Contrairement à ce qui est parfois affirmé, la décision de réintroduire temporairement des contrôles aux frontières nationales ne constitue pas nécessairement une “fermeture des frontières” : le passage y est toujours autorisé pour les personnes prouvant leur identité et répondant aux conditions requises par les Etats. Il ne s’agit pas non plus d’une “suspension des accords de Schengen” : cette mesure d’exception est bien permise par la convention de Schengen, sous certaines conditions. Il s’agit plutôt d’une suspension de la libre circulation effectuée dans le cadre des accords de Schengen

Plusieurs pays y ont eu recours auparavant, notamment lors de l’organisation d’événements importants sur leur territoire (Euro 2012 en Pologne, sommet de Copenhague sur le climat en 2009…), pour prévenir une menace terroriste (Norvège en juillet 2014) ou encore pour bloquer l’arrivée de migrants (frontière franco-italienne en 2011 puis en juin 2015).

Les contrôles en pratique

Concrètement, les contrôles ne peuvent être bien sûr réalisés sur l’intégralité du tracé des frontières. Certains accès sont contrôlés 24h sur 24 au niveau des postes frontières, tandis que d’autres ne font l’objet que de contrôles aléatoires, parfois dans un périmètre proche du poste, sur la route, à bord des trains internationaux, dans les ports ou les aéroports.

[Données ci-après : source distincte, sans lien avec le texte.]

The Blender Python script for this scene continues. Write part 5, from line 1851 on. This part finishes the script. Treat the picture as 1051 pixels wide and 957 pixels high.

L’objectif est de vérifier l’identité des personnes qui franchissent la frontière. Chaque personne contrôlée doit ainsi présenter à la police des frontières un document permettant de justifier son identité lors du contrôle. Sur les axes routiers, les papiers et l’intérieur du véhicule font également l’objet de vérifications.